The Ontario Securities Commission granted Bridgemarq Real Estate Services Inc. (the Filer) an exemption from certain minority approval and formal valuation requirements for related party transactions involving Residential Income Fund L.P. (the Partnership) or its subsidiaries. This exemption is based on the Multilateral Instrument 61-101 Protection of Minority Security Holders in Special Transactions (MI 61-101), specifically sections 5.5(a), 5.7(1)(a), and 9.1.
The exemption allows the Filer to include the indirect equity interest held by Brookfield BBP (Canada) Holdings LP in the form of exchangeable Class B limited partnership units (Exchangeable LP Units) when calculating the Filer’s market capitalization. This calculation is relevant for determining eligibility for the 25% market capitalization exemption for certain related party transactions.

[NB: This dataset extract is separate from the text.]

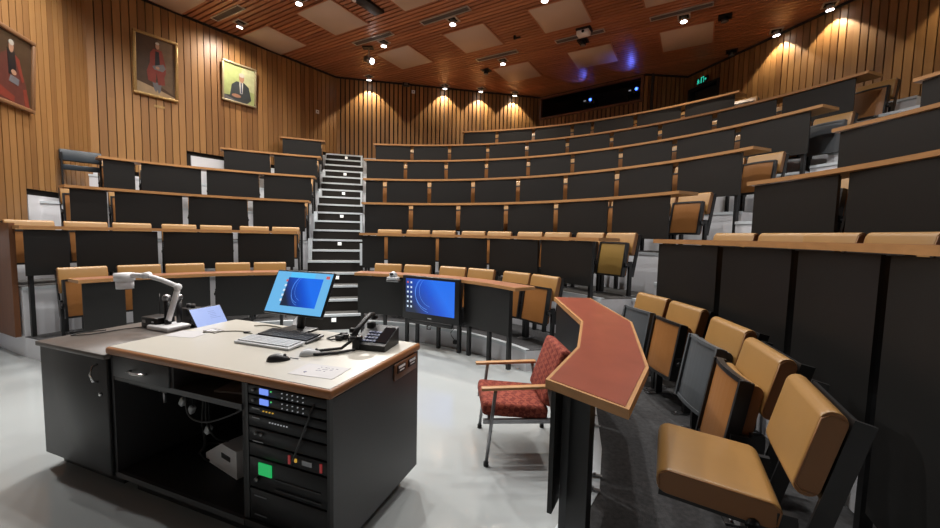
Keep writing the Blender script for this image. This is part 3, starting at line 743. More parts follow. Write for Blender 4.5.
# ------------------------------------------------------------------ portraits
def rotz_face(W_): return W_[3] if W_[2].dot(Vector((math.sin(W_[3]), -math.cos(W_[3])))) > 0 else W_[3]+PI
def ell(cx, cz, rx, rz_, n=14): return [(cx+rx*math.cos(2*PI*i/n), cz+rz_*math.sin(2*PI*i/n)) for i in range(n)]
PC = {'pbrown': (.06, .035, .02), 'pbrown2': (.13, .085, .05), 'pfloor': (.33, .24, .14), 'pred': (.19, .035, .024), 'pskin': (.36, .2, .13), 'pgrey': (.13, .13, .14), 'pblack': (.012, .012, .015),
      'pgreen': (.34, .40, .17), 'pgreen2': (.45, .48, .28), 'psuit': (.045, .055, .06), 'pwhite': (.5, .5, .48), 'phair': (.42, .40, .35), 'pblue': (.05, .07, .12), 'pgreyred': (.1, .03, .025)}
for nme, c in PC.items(): M[nme] = mat('paint_'+nme[1:], c, .32, noise=((9, 9, 9), .3, 4))
def portrait(W_, s0, s1, z0, z1, label, shapes, bg, fr_mat, fw_=.055, lean=3):
    cs, cz = (s0+s1)/2, (z0+z1)/2; w, h = s1-s0, z1-z0
    t = thing('framed_portrait', label, 'painting', wpt(W_, cs, .085, cz), 0, 'framed portraits')
    t.rotation_euler = (R_(lean), 0, rotz_face(W_))
    q = MB(); W2, H2 = w/2, h/2
    for (cx, cz_, dx, dz) in ((0, H2-fw_/2, w, fw_), (0, -H2+fw_/2, w, fw_), (-W2+fw_/2, 0, fw_, h-2*fw_), (W2-fw_/2, 0, fw_, h-2*fw_)): q.box((cx, 0, cz_), (dx, .05, dz), bevel=.012)
    q.obj('frame', fr_mat, t)
    ml = [bg]+sorted({s[0] for s in shapes}); q = MB(); q.mi = 0; q.box((0, .012, 0), (w-2*fw_+.01, .012, h-2*fw_+.01))
    iw, ih = (w-2*fw_)/2, (h-2*fw_)/2
    for i, (mm, pts) in enumerate(shapes):
        q.mi = ml.index(mm); q.extr([(max(-1, min(1, x))*iw, max(-1, min(1, z))*ih) for x, z in pts], (1, 0, 0), (0, 0, 1), (0, .006, 0), (0, -1, 0), 0, .0006*(i+1))
    q.obj('canvas', ml, t)
    return t
standing = [('pbrown2', [(.1, -.62), (1, -.9), (1, 1), (.1, 1)]), ('pfloor', [(-1, -.62), (.1, -.78), (1, -.95), (1, -1), (-1, -1)]),
            ('pgrey', [(-.2, -.55), (.28, -.55), (.22, -.85), (.12, -.93), (.06, -.8), (-.02, -.9), (-.12, -.8)]),
            ('pred', [(-.12, .62), (.3, .62), (.48, .2), (.52, -.15), (.42, -.3), (.46, -.58), (.1, -.62), (.02, -.2), (-.04, -.58), (-.42, -.52), (-.48, -.2), (-.32, .1), (-.3, .45)]),
            ('pblack', [(-.03, .55), (.16, .55), (.2, .1), (.1, -.1), (-.06, .05)]), ('pgrey', [(-.2, .0), (.38, .16), (.5, .02), (.35, -.12), (-.1, -.1)]),
            ('pskin', ell(.08, -.02, .1, .05)), ('pskin', ell(.08, .74, .1, .11)), ('phair', ell(.08, .83, .1, .045))]
portrait(WL2, .66, 1.42, 4.3, 5.53, 'tall portrait of standing person in long red robes', standing, 'pbrown', 'gold')
suit = [('pgreen2', [(-.1, -.2), (1, -.3), (1, 1), (.2, 1)]), ('psuit', [(-.62, -.72), (-.5, -.1), (-.2, .12), (.3, .14), (.62, -.05), (.8, -.75), (.5, -1), (-.9, -1), (-1, -.75)]),
        ('pwhite', [(-.02, .12), (.24, .12), (.2, -.5), (.05, -.5)]), ('pblue', [(.07, .1), (.16, .1), (.18, -.48), (.08, -.48)]),
        ('pgrey', [(-1, -.75), (-.2, -.95), (.7, -1), (-1, -1)]), ('pskin', ell(-.2, -.68, .3, .1)), ('pskin', ell(.14, .35, .17, .24)), ('phair', ell(.14, .52, .19, .12))]
portrait(WL2, 2.28, 3.06, 4.63, 5.55, 'small portrait of seated person in dark suit on green', suit, 'pgreen', 'silvergold', .045)
robed = [('pgreyred', [(-.9, -1), (-.6, .3), (-.2, .5), (.3, .3), (.7, -.3), (.95, -1)]), ('pred', [(.1, .45), (.35, .35), (.62, -.25), (.5, -.3), (.3, .05)]), ('pred', [(.55, -.5), (.75, -.45), (.95, -1), (.7, -1)]), ('pred', [(-.7, -.6), (.1, -.8), (.1, -.98), (-.7, -.9)]),
         ('pblack', [(-.3, .55), (.1, .5), (.2, -.1), (-.2, -.2)]), ('pgrey', [(-.1, -.2), (.35, -.25), (.3, -.45), (-.2, -.4)]), ('pskin', ell(.05, -.1, .14, .08)), ('pskin', ell(-.1, .62, .13, .17)), ('phair', ell(-.1, .74, .14, .08))]
portrait(WL1, 1.06, 1.86, 3.29, 4.35, 'dark framed portrait of red robed sitter at left edge', robed, 'pbrown', 'frame_wood', .06)
q = MB(); q.box((0, 0, 0), (.18, .006, .05)); t = q.obj('name_plate', 'gold'); t.location = wpt(WL2, 1.09, .022, 4.14); t.rotation_euler = (0, 0, rotz_face(WL2)); tag(t, 'thin brass plate below the tall red robed portrait', 'plate')

# ------------------------------------------------------------------ lectern
LC = Vector((.63, -.545)); LR = R_(-20.43); lx = Vector((math.cos(LR), math.sin(LR))); ly = Vector((-lx.y, lx.x))
def LW(x, y, z): q = LC+lx*x+ly*y; return (q.x, q.y, z)
lt = thing('lectern', 'dark grey teaching lectern with cream top and side cupboard', 'lectern', (LC.x, LC.y, 0), LR)
q = MB(); q.box((0, 0, .8785), (1.633, .851, .043), bevel=.012); top = q.obj('desktop', 'oak_dark', lt, label='reddish timber edge')
q = MB(); q.box((0, 0, .9005), (1.60, .818, .003)); q.obj('laminate', 'cream', top)
for nm, a in (('side_panel', ((.80, 0, .477), (.02, .80, .755))), ('side_panel', ((-.80, 0, .477), (.02, .80, .755))), ('divider_panel', ((.248, 0, .477), (.02, .78, .755))), ('back_panel', ((0, .39, .477), (1.58, .02, .755))), ('base_shelf', ((0, 0, .115), (1.60, .80, .03)))):
    q = MB(); q.box(*a); q.obj(nm, 'dgrey' if nm == 'side_panel' else 'interior', lt)
q = MB(); q.box((-.27, -.395, .115), (1.04, .02, .032)); q.obj('front_rail', 'dgrey', lt)
q = MB(); q.box((0, 0, .05), (1.44, .68, .1)); q.box((-1.18, 0, .05), (.66, .68, .1)); q.obj('plinth', 'black', lt)
q = MB(); q.box((-.275, -.12, .715), (1.03, .55, .02)); q.box((-.27, -.392, .715), (1.03, .015, .03)); q.obj('shelf', 'dgrey', lt)
q = MB(); q.box((-.275, -.02, .79), (.02, .75, .13)); q.obj('shelf_divider', 'dgrey', lt)
q = MB(); q.box((-.53, -.40, .79), (.49, .02, .125), bevel=.003, seg=1); dw = q.obj('drawer', 'dgrey', lt)
q = MB(); q.tube([(-.60, -.412, .785), (-.595, -.435, .785), (-.53, -.442, .784), (-.465, -.435, .785), (-.46, -.412, .785)], .007); q.obj('handle', 'chrome', dw)
# side cupboard
q = MB(); q.box((-1.175, .0, .84), (.73, .87, .03), bevel=.003, seg=1); q.obj('cupboard_top', 'dgrey_top', lt)
q = MB(); q.box((-1.175, .01, .4635), (.71, .81, .723)); q.obj('cupboard_body', 'dgrey', lt)
q = MB(); q.box((-1.172, -.41, .462), (.705, .02, .72), bevel=.003, seg=1); cd = q.obj('cupboard_door', 'dgrey', lt)
q = MB(); q.tube([(-.905, -.42, .675), (-.905, -.445, .685), (-.91, -.455, .73), (-.905, -.445, .775), (-.905, -.42, .785)], .007); q.obj('handle', 'chrome', cd)
q = MB(); q.cyl((-.875, -.42, .605), (-.875, -.432, .605), .011); q.obj('lock', 'chrome', cd)
# socket plates on the right side
q = MB(); q.box((.815, .237, .805), (.012, .26, .095), bevel=.003, seg=1); cp = q.obj('connector_panel', 'oak_red', lt)
for y in (.175, .30):
    q = MB(); q.box((.823, y, .818), (.006, .085, .045)); q.obj('wall_plate', 'blackp', cp)
    q = MB(); q.box((.827, y, .83), (.003, .07, .013)); q.box((.827, y, .81), (.003, .05, .006)); q.obj('plate_label', 'dw', cp)
# rack frame
for x in (.268, .775):
    q = MB(); q.box((x, -.375, .485), (.018, .03, .71)); q.obj('rack_rail', 'black', lt)
# rack units
def rack(name, z0, z1, label, extra=None, mats='blackp', cat='rack unit'):
    t = thing(name, label, cat, LW(.5215, -.385, (z0+z1)/2), LR, 'rack units')
    q = MB(); q.box((0, .15, 0), (.44, .30, z1-z0-.006)); q.obj('chassis', 'interior', t)
    q = MB(); q.box((0, 0, 0), (.485, .008, z1-z0-.004), bevel=.002, seg=1); fp = q.obj('faceplate', mats, t)
    if extra: extra(t, fp)
    return t
def amp(t, fp):
    q = MB(); q.box((-.135, -.006, 0), (.055, .006, .028)); q.obj('display', 'lcd_blue', t)
    q = MB(); [q.box((-.02+.032*i, -.006, zz), (.005, .005, .004)) for i in range(5) for zz in (-.011, .011)]; q.obj('indicator_lights', 'led_white', t)
    q = MB(); q.cyl((-.205, -.004, .0), (-.205, -.012, 0), .008); q.obj('knob', 'steel', t)
    q = MB(); q.box((-.09, -.006, .008), (.006, .004, .006)); q.obj('status_light', 'led_green', t)
rack('receiver_unit', .79, .838, 'upper rack unit with glowing blue display in lectern', amp)
rack('receiver_unit', .738, .786, 'lower rack unit with glowing blue display in lectern', amp)
def u1(t, fp):
    q = MB(); [q.box((-.14+.02*i, -.006, .004), (.008, .004, .005)) for i in range(4)]; q.obj('indicator_lights', 'led_amber', t)
    q = MB(); q.box((-.19, -.006, .01), (.05, .003, .005)); q.obj('marking', 'steel', t)
rack('mixer_unit', .69, .734, 'black rack unit with amber lights under blue displays', u1)
def u2(t, fp):
    q = MB(); [q.box((-.10+.018*i, -.006, .01), (.007, .004, .005)) for i in range(7)]; q.obj('indicator_lights', 'led_white', t)
    q = MB(); q.box((-.19, -.006, .018), (.05, .003, .005)); q.obj('marking', 'steel', t)
rack('switch_unit', .625, .686, 'black rack unit with row of tiny white lights', u2)
def u3(t, fp):
    q = MB(); q.box((-.18, -.006, -.03), (.07, .003, .005)); q.obj('marking', 'steel', t)
    q = MB(); [q.cyl((-.19+.035*i, -.004, .012), (-.19+.035*i, -.014, .012), .008) for i in range(2)]; q.obj('knob', 'steel', t)
rack('control_unit', .545, .621, 'black rack unit with two small knobs in lectern', u3)
def u4(t, fp):
    q = MB(); [q.box((x, -.006, 0), (.012, .006, .042)) for x in (.02, .21)]; q.obj('red_end_cap', 'led_red', t)
    q = MB(); q.box((.13, -.006, .004), (.06, .006, .024)); q.obj('badge', 'steel', t)
    q = MB(); q.box((.06, -.006, .004), (.012, .006, .016)); q.obj('status_light', 'led_amber', t)
rack('power_unit', .47, .541, 'rack unit with red trimmed badge on the right', u4)
def u5(t, fp):
    q = MB(); q.box((-.135, -.006, .03), (.085, .006, .062)); q.obj('display', 'lcd_green', t)
    q = MB(); [q.box((.07, -.006, zz), (.28, .006, .006)) for zz in (-.005, -.055)]; q.obj('grille_bar', 'dgrey', t)
    q = MB(); q.cyl((-.19, -.004, -.03), (-.19, -.016, -.03), .012); q.obj('knob', 'steel', t)
rack('player_unit', .305, .466, 'rack unit with bright green display in lectern', u5)
def u6(t, fp):
    q = MB(); [q.box((-.17, -.006, zz), (.08, .003, .005)) for zz in (.05, -.05)]; q.box((.17, -.006, -.05), (.08, .003, .005)); q.obj('marking', 'steel', t)
    q = MB(); q.box((.03, -.006, -.07), (.006, .004, .006)); q.obj('status_light', 'led_white', t)
rack('amplifier_unit', .134, .301, 'tall black rack unit at the bottom of lectern', u6)
q = MB(); q.tube([LW(.70, -.398, .81), LW(.66, -.41, .7), LW(.62, -.415, .6), LW(.575, -.41, .5)], .005)
tag(q.obj('hanging_cable', 'dgrey'), 'dark cable hanging diagonally across the rack front', 'cable')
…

Key conditions of the exemption include:
1. The transaction must qualify for the Transaction Size Exemption under MI 61-101 if the Exchangeable LP Units were treated as convertible into Restricted Voting Shares of the Filer.
2. No material changes to the terms of the Exchangeable LP Units or the Special Voting Share.
3. Compliance with the rules and policies of the Toronto Stock Exchange (TSX) or other relevant exchange.
4. Disclosure requirements in material change reports and annual information forms, explaining the granted exemption and its implications on the 25% threshold for minority approval and formal valuation requirements.
This decision is consistent with the treatment of operating entities of income trusts and reflects the economic equivalence of the Exchangeable LP Units to the Filer’s Restricted Voting Shares. It acknowledges the need to consider the full equity value of the Filer, including Brookfield’s interest, for a fair assessment of transaction sizes relative to the Filer’s market capitalization.